■ What this task involves ■
Wherever "Measure" appears in a line, copy that line.

■ The records ■
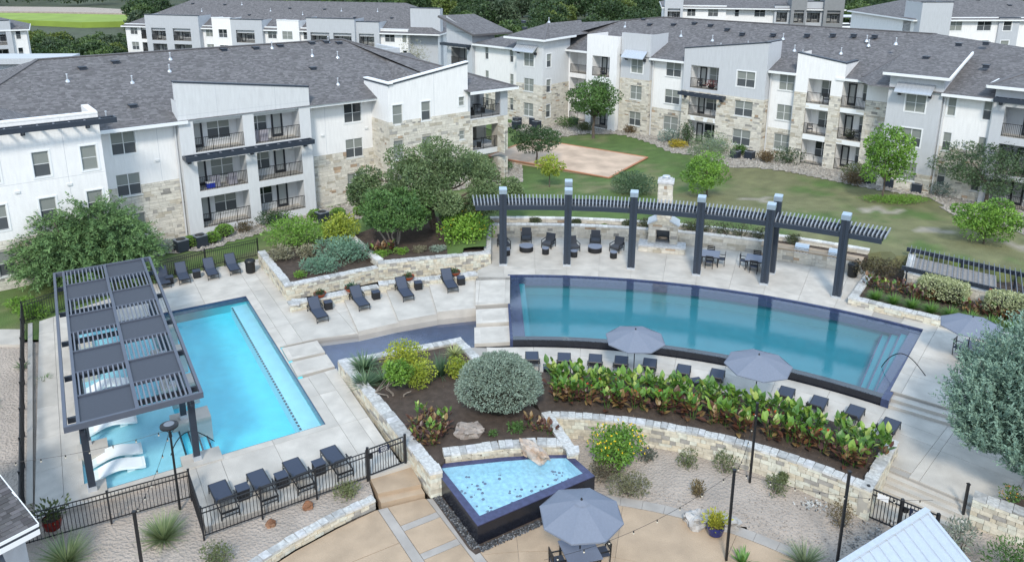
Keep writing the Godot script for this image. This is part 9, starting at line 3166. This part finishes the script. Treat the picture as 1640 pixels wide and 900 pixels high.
	# gravel beds along the blocks
	var bed := func(label: String, pts: Array, seed_n: int) -> void:
		var rr := RandomNumberGenerator.new()
		rr.seed = seed_n
		var mb := MB.new()
		var n := 0
		var lo := Vector2(1e9, 1e9)
		var hi := -lo
		for p in pts:
			lo = lo.min(p); hi = hi.max(p)
		var gx := int((hi.x - lo.x) / 0.5) + 1
		var gz := int((hi.y - lo.y) / 0.5) + 1
		for i in gx:
			for j in gz:
				var c: Vector2 = lo + Vector2(i + 0.5, j + 0.5) * 0.5
				if not Geometry2D.is_point_in_polygon(c, P2(pts)): continue
				mb.col = Color(0.48, 0.44, 0.385)
				var y := func(x: float, z: float) -> float: return lawn_y(x, z) + 0.05
				var a := c - Vector2(0.25, 0.25)
				mb.quad(Vector3(a.x, y.call(a.x, a.y + 0.5), a.y + 0.5), Vector3(a.x + 0.5, y.call(a.x + 0.5, a.y + 0.5), a.y + 0.5), Vector3(a.x + 0.5, y.call(a.x + 0.5, a.y), a.y), Vector3(a.x, y.call(a.x, a.y), a.y))
				for q in 5:
					var p: Vector2 = c + Vector2(rr.randf_range(-0.25, 0.25), rr.randf_range(-0.25, 0.25))
					var g := rr.randf_range(0.3, 0.62)
					mb.col = Color(g, g * 0.93, g * 0.84)
					pebble(mb, Vector3(p.x, lawn_y(p.x, p.y) + 0.08, p.y), rr.randf_range(0.05, 0.13), rr)
		var o := struct("gravel_bed", mb, M["rock"])
		tag(o, label, "gravel bed", "", "stuff")
	bed.call("strip of pale river rock along the foot of the right block", [Vector2(-1.0, -94.0), Vector2(3.4, -85.6), Vector2(8.57, -88.3), Vector2(12.8, -87.6), Vector2(15.4, -82.6), Vector2(16.6, -79.2), Vector2(19.7, -77.6), Vector2(21.0, -73.6), Vector2(24.7, -73.2), Vector2(29.3, -69.2), Vector2(32.0, -66.4), Vector2(35.3, -64.2), Vector2(35.2, -58.5), Vector2(38.5, -53.0), Vector2(44, -50), Vector2(44, -58), Vector2(38.5, -66.5), Vector2(32.5, -73.0), Vector2(24.5, -80.8), Vector2(13.5, -92.5), Vector2(4.0, -101.0)], 3)
	bed.call("strip of river rock along the foot of the left block", [Vector2(-30, -48.6), Vector2(-24.4, -51.9), Vector2(-22.0, -52.9), Vector2(-19.1, -56.4), Vector2(-14.8, -58.7), Vector2(-11.6, -59.8), Vector2(-4.0, -66.5), Vector2(-0.2, -66.3), Vector2(0.9, -69), Vector2(0.9, -76.1), Vector2(-2.0, -76), Vector2(-9.5, -67.6), Vector2(-14.5, -63.5), Vector2(-18.3, -60.2), Vector2(-24.8, -55.0), Vector2(-33, -50)], 4)
	woods()

func woods() -> void:
	var r := RandomNumberGenerator.new()
	r.seed = 123
	var kinds := [["dark evergreen oak in the woods", [Color(0.02, 0.05, 0.018), Color(0.065, 0.115, 0.04)], 4.2, 3.3], ["mid-green broad tree in the woods", [Color(0.035, 0.075, 0.02), Color(0.10, 0.165, 0.045)], 3.8, 3.4], ["yellow-green tree in the woods", [Color(0.06, 0.10, 0.02), Color(0.17, 0.22, 0.05)], 3.2, 3.0], ["grey-green cedar in the woods", [Color(0.03, 0.06, 0.03), Color(0.09, 0.13, 0.07)], 3.0, 3.4]]
	var proto := []
	for q in kinds:
		var t := tree("wood_tree", q[0], Vector3(0, -50, 0), 1.8, Vector3(0, 4.0, 0), Vector3(q[2], q[3], q[2]), 20, 150, 0.6, 0.36, q[1], 0.38, 0.2, 1, "bark", 0.0, "trees of the woods behind the apartment blocks")
		proto.append(t)
	var n := 0
	var first := [true, true, true, true]
	var tries := 0
	while n < 285 and tries < 6000:
		tries += 1
		var z := -lerpf(150, 330, pow(r.randf(), 0.8))
		if tries % 3 == 0: z = -r.randf_range(150, 212)
		var x := (r.randf_range(-0.68, 0.68) if tries % 3 else r.randf_range(-0.64, -0.46)) * -z
		var p := Vector2(x, z)
		var sx := x / -z
		# only where the photograph shows woods: the gap at the far left, between the blocks, and over the roofs
		var left_gap := sx > -0.66 and sx < -0.47 and z > -212
		var mid := sx > -0.12 and sx < 0.24 and z < -160
		var behind := sx > -0.47 and sx < 0.62 and z < -225
		if not (left_gap or mid or behind): continue
		if p.distance_to(Vector2(-45, -155)) < 24 or (sx > -0.5 and sx < -0.08 and z > -178): continue
		if sx > 0.18 and sx < 0.66 and z > -232: continue
		var k := 0 if r.randf() < 0.4 else r.randi() % 4
		var g := -3.2 - 3.4 * smoothstep(-55.0, -110.0, x) * smoothstep(-140.0, -190.0, z)
		var s := r.randf_range(0.75, 1.2) * (1.0 if not left_gap else 0.78) * (1.25 if z < -225 else 1.0)
		var zone: String = ", at the far left" if sx < -0.44 else (", beyond the long far block" if sx < -0.1 else (", left of the white far block" if sx < 0.18 else ", by the carport"))
		if first[k]:
			first[k] = false
			proto[k].position = Vector3(x, g, z)
			proto[k].set_meta("label", kinds[k][0] + zone)
		else:
			copy(proto[k], "wood_tree", kinds[k][0] + zone, Vector3(x, g, z), r.randf() * TAU, "", s)
		n += 1
	# the far tree line, one mass
	var mb := MB.new()
	for i in 420:
		var z := -r.randf_range(415, 560)
		var x := r.randf_range(-0.7, 0.7) * -z
		var h := r.randf_range(4, 9)
		lump(mb, Vector3(x, -4 + h * 0.5, z), Vector3(h * 0.8, h * 0.7, h * 0.8), 110, 1.7, 1.0, [Color(0.025, 0.05, 0.02), Color(0.075, 0.115, 0.045)], r)
	for i in 240:
		var z := -r.randf_range(330, 400)
		var x := r.randf_range(-0.36, 0.7) * -z
		var h := r.randf_range(6, 10)
		lump(mb, Vector3(x, -3 + h * 0.5, z), Vector3(h * 0.75, h * 0.7, h * 0.75), 150, 1.3, 0.8, [Color(0.025, 0.05, 0.02), Color(0.075, 0.125, 0.045)], r)
	var o := part("far_woods", mb, M["leaf"], self)
	tag(o, "distant mass of dark woods along the top of the picture", "woods", "", "stuff")
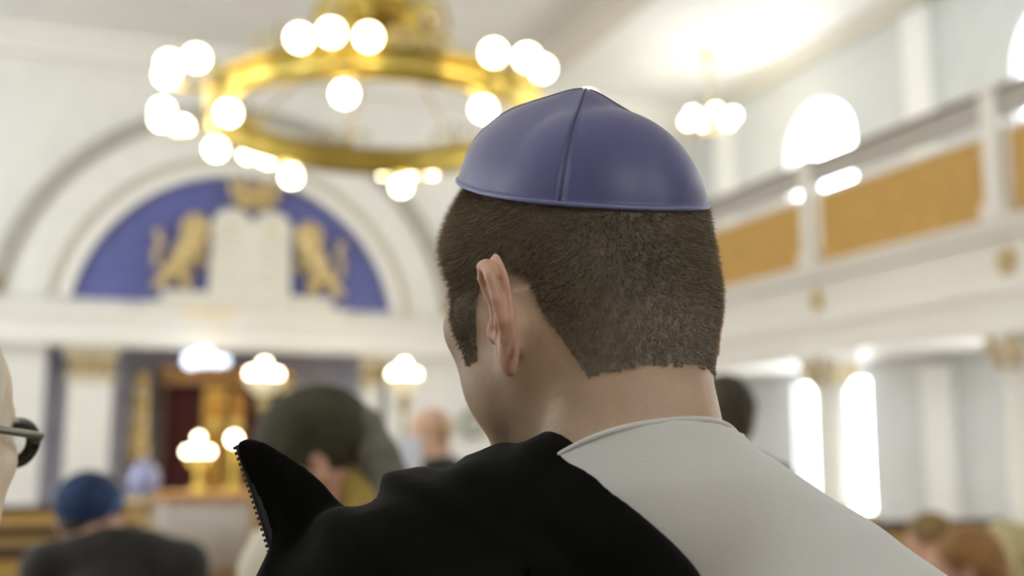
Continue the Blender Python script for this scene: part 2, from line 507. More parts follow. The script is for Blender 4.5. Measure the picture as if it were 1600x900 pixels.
# ------------------------------------------------------------------ gallery on the right
g_top = atx(1250, 262, XG)[2]; g_face = atx(1290, 283, XG)[2]
g_pt = atx(1300, 292, XG)[2]; g_pb = atx(1280, 416, XG)[2]; g_bot = atx(1307, 550, XG)[2]
CY = [16.3, 13.45, 10.55, 7.7, 4.85, 2.0]
struct(part('trim_13', join(box(XG + .1, XW, YB, YF, g_bot + .12, g_pb - .10),
     box(XG - .02, XG + .3, YB, YF, g_bot, g_bot + .32), box(XG - .07, XG + .3, YB, YF, g_bot + .32, g_bot + .40),
     box(XG + .015, XG + .3, YB, YF, g_bot + .40, g_pb - .16), box(XG - .10, XG + .3, YB, YF, g_pb - .16, g_pb - .06), box(XG - .16, XG + .3, YB, YF, g_pb - .06, g_pb)), M_TRIM))
bal = thing('gallery_balustrade', 'gallery balustrade of ochre wood panels between white posts with brown handrail', 'balustrade', (XG, 8, g_pb))
part('handrail', bevbox(XG - .10, XG + .10, YB + .1, YF - .02, g_top - .035, g_top, .01), M_RAILTOP, bal)
part('rail_face', box(XG - .05, XG + .05, YB + .1, YF - .02, g_face - .0, g_top - .035), M_RAILGREY, bal)
for i in range(1, len(CY)):
    y1, y0 = CY[i - 1] - .13, CY[i] + .13
    p = part('panel_frame', join(box(XG - .02, XG + .05, y0, y1, g_pt - .05, g_pt), box(XG - .02, XG + .05, y0, y1, g_pb, g_pb + .02)), M_TRIM, bal)
    nbd = 6
    for j in range(nbd):
        b0 = y0 + (y1 - y0) * j / nbd; b1 = y0 + (y1 - y0) * (j + 1) / nbd
        part('board', bevbox(XG + .0, XG + .03, b0 + .0005, b1 - .0005, g_pb + .02, g_pt - .05, .003), M_OCHRE, p)
col_lab = ['white column beside the front wall under the gallery', 'white column behind the cropped head under the gallery', 'white column with gilt capital in front of the bright lower window', 'white column with gilt capital at the right edge of the picture', 'white column under the gallery beyond the right edge', 'white column under the gallery nearest the viewer']
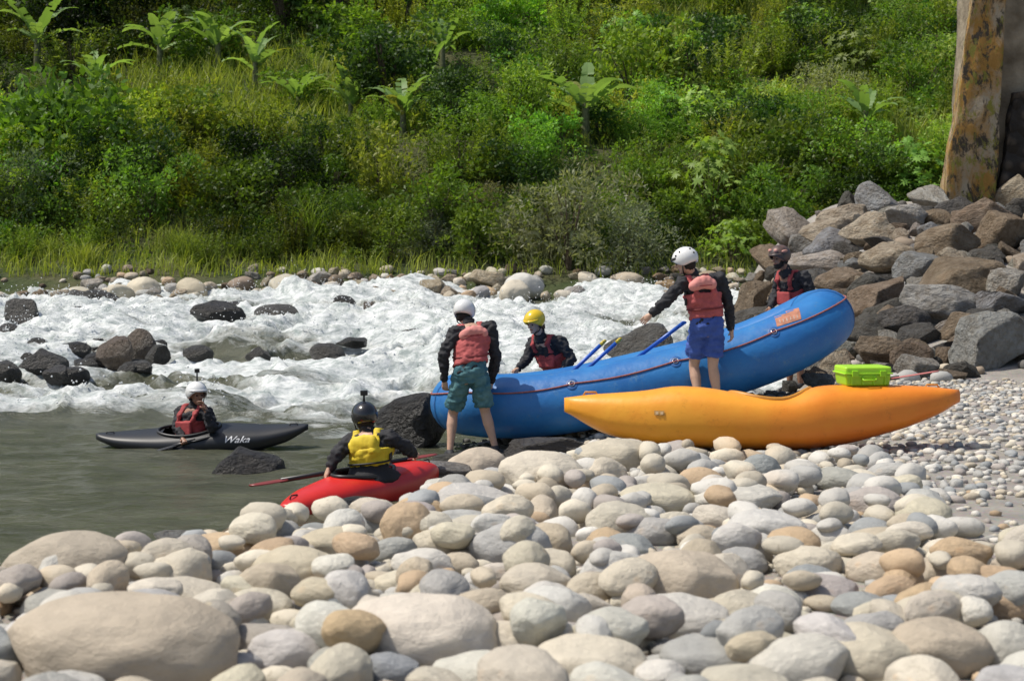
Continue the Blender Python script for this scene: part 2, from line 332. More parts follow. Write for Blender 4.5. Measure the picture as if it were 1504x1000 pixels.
# ---------- kayaks
M_rim=mat('cockpit_rim',(.02,.02,.02),.4);M_orim=mat('orange_rim',(.62,.27,.03),.45)
def kayak(name,label,O,heading,L,Wd,top,bot,m,roll=0,cock=(.5,.14),pw=.55,n=64,rimm=None,rimh=.010):
    t=thing(name,label,'kayak',O,math.atan2(heading[1],heading[0]))
    t.rotation_euler[0]=roll;rimm=rimm or M_rim
    bm=bmesh.new();R=[];tt=np.linspace(0.004,.996,n)
    tz=[a for a,b_ in top];tv=[b_ for a,b_ in top];bz=[a for a,b_ in bot];bv=[b_ for a,b_ in bot]
    def sm_i(x,a,b_): return sum(np.interp(x+d,a,b_) for d in(-.025,-.012,0,.012,.025))/5
    def wdt(x): return Wd/2*(math.sin(math.pi*min(1,max(0,x)))**pw)*(.97)
    def tp(x): return sm_i(x,tz,tv)
    def bt(x): return sm_i(x,bz,bv)
    for x in tt:
        w_=max(.012,wdt(x));a_,b_=tp(x),bt(x);mid=b_+(a_-b_)*.52;row=[]
        for i in range(28):
            an=2*math.pi*i/28;c_,s_=math.cos(an),math.sin(an);yy=w_*math.copysign(abs(c_)**.75,c_);zz=mid+((a_-mid) if s_>0 else (mid-b_))*math.copysign(abs(s_)**(.85 if s_>0 else .7),s_)
            row.append(bm.verts.new((L*(x-.5),yy,zz)))
        R.append(row)
    bridge(bm,R)
    cx_=L*(cock[0]-.5);ca,cb=cock[1]*L,Wd*.30
    kill=[f for f in bm.faces if f.calc_center_median().z>(tp(cock[0])+bt(cock[0]))/2+.04 and ((f.calc_center_median().x-cx_)/ca)**2+(f.calc_center_median().y/cb)**2<1]
    bmesh.ops.delete(bm,geom=kill,context='FACES')
    h=obj('hull',bm,m,t)
    def deckz(x,y):
        xx=x/L+.5;w_=wdt(xx);a_,b_=tp(xx),bt(xx);mid=b_+(a_-b_)*.52;c_=min(.999,abs(y)/w_)**(1/.75);return mid+(a_-mid)*math.sqrt(1-c_*c_)**.85
    bm=bmesh.new();pts=[]
    for a_ in np.linspace(0,2*math.pi,36,endpoint=False):
        x=cx_+ca*1.12*math.cos(a_);y=cb*1.15*math.sin(a_);pts.append(Vector((x,y,deckz(x,y)+rimh)))
    tube(bm,pts,.018,8,True);obj('cockpit_rim',bm,rimm,t)
    bm=bmesh.new();box(bm,(cx_-.04,0,bt(cock[0])+.09),(.34,.34,.10));bevel(obj('seat',bm,M_rim,t,False),.03,3)
    for e in(.07,.93):
        bm=bmesh.new();x=L*(e-.5);z=tp(e);tube(bm,[Vector((x-.05,0,z-.01)),Vector((x-.035,0,z+.018)),Vector((x+.035,0,z+.018)),Vector((x+.05,0,z-.01))],.007,8);obj('grab_loop',bm,rimm,t)
    return t,h
def decal(name,pts,faces,hullobj,m,parent=None,dirn=Vector((0,1,0)),off=.005):
    bpy.context.view_layer.update();mw=hullobj.matrix_world;inv=mw.inverted()
    bv=BVHTree.FromPolygons([mw@v.co for v in hullobj.data.vertices],[p.vertices[:] for p in hullobj.data.polygons])
    out=[];bad=set()
    for i,p in enumerate(pts):
        h=bv.ray_cast(p-dirn*1.5,dirn)
        if h[0] is None or (h[0]-p).length>.7: bad.add(i);out.append(inv@p)
        else: out.append(inv@(h[0]-dirn*off))
    me=bpy.data.meshes.new(name);me.from_pydata([tuple(v) for v in out],[],[f for f in faces if not any(i in bad for i in f)]);return link(name,me,hullobj,m,False)
def textmesh(s,size):
    cu=bpy.data.curves.new('t','FONT');cu.body=s;cu.size=size;cu.align_x='CENTER';cu.align_y='CENTER';cu.shear=.4;cu.offset=.001
    o=bpy.data.objects.new('t',cu);COL.objects.link(o);dg=bpy.context.evaluated_depsgraph_get();dg.update();me=bpy.data.meshes.new_from_object(o.evaluated_get(dg));bpy.data.objects.remove(o)
    bm=bmesh.new();bm.from_mesh(me);bmesh.ops.triangulate(bm,faces=bm.faces);bmesh.ops.subdivide_edges(bm,edges=[e for e in bm.edges if e.calc_length()>.03],cuts=2);bmesh.ops.triangulate(bm,faces=bm.faces)
    v=[x.co.copy() for x in bm.verts];f=[[q.index for q in p.verts] for p in bm.faces];bm.free();return v,f
m,nt,b=newmat('orange_plastic')
tc=nt.nodes.new('ShaderNodeTexCoord');sp=nt.nodes.new('ShaderNodeSeparateXYZ');nt.links.new(tc.outputs['Object'],sp.inputs[0])
fx=ramp(nt,sp.outputs[0],-1.2,1.0);c=mixc(nt,fx,(.88,.42,.03),(.82,.25,.02))
nn=ramp(nt,noisen(nt,2.2,6,rough=.65),.42,.62);c=mixc(nt,nn,c,mixc(nt,.7,c,(.94,.74,.6),'MULTIPLY'));fz=ramp(nt,sp.outputs[2],.15,.0);mu=nt.nodes.new('ShaderNodeMath');mu.operation='MULTIPLY';nt.links.new(fz,mu.inputs[0]);fx2=ramp(nt,sp.outputs[0],-.1,.9);nt.links.new(fx2,mu.inputs[1])
c=mixc(nt,mu.outputs[0],c,(.60,.08,.02));sc1=ramp(nt,noisen(nt,8,9,rough=.85),.56,.64);c=mixc(nt,sc1,c,mixc(nt,.55,c,(.70,.62,.55),'MULTIPLY'));nt.links.new(c,b.inputs['Base Color']);b.inputs['Roughness'].default_value=.45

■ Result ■
Continue the Blender Python script for this scene: part 2, from line 507. More parts follow. The script is for Blender 4.5. Measure the picture as if it were 1600x900 pixels.
Continue the Blender Python script for this scene: part 2, from line 332. More parts follow. Write for Blender 4.5. Measure the picture as if it were 1504x1000 pixels.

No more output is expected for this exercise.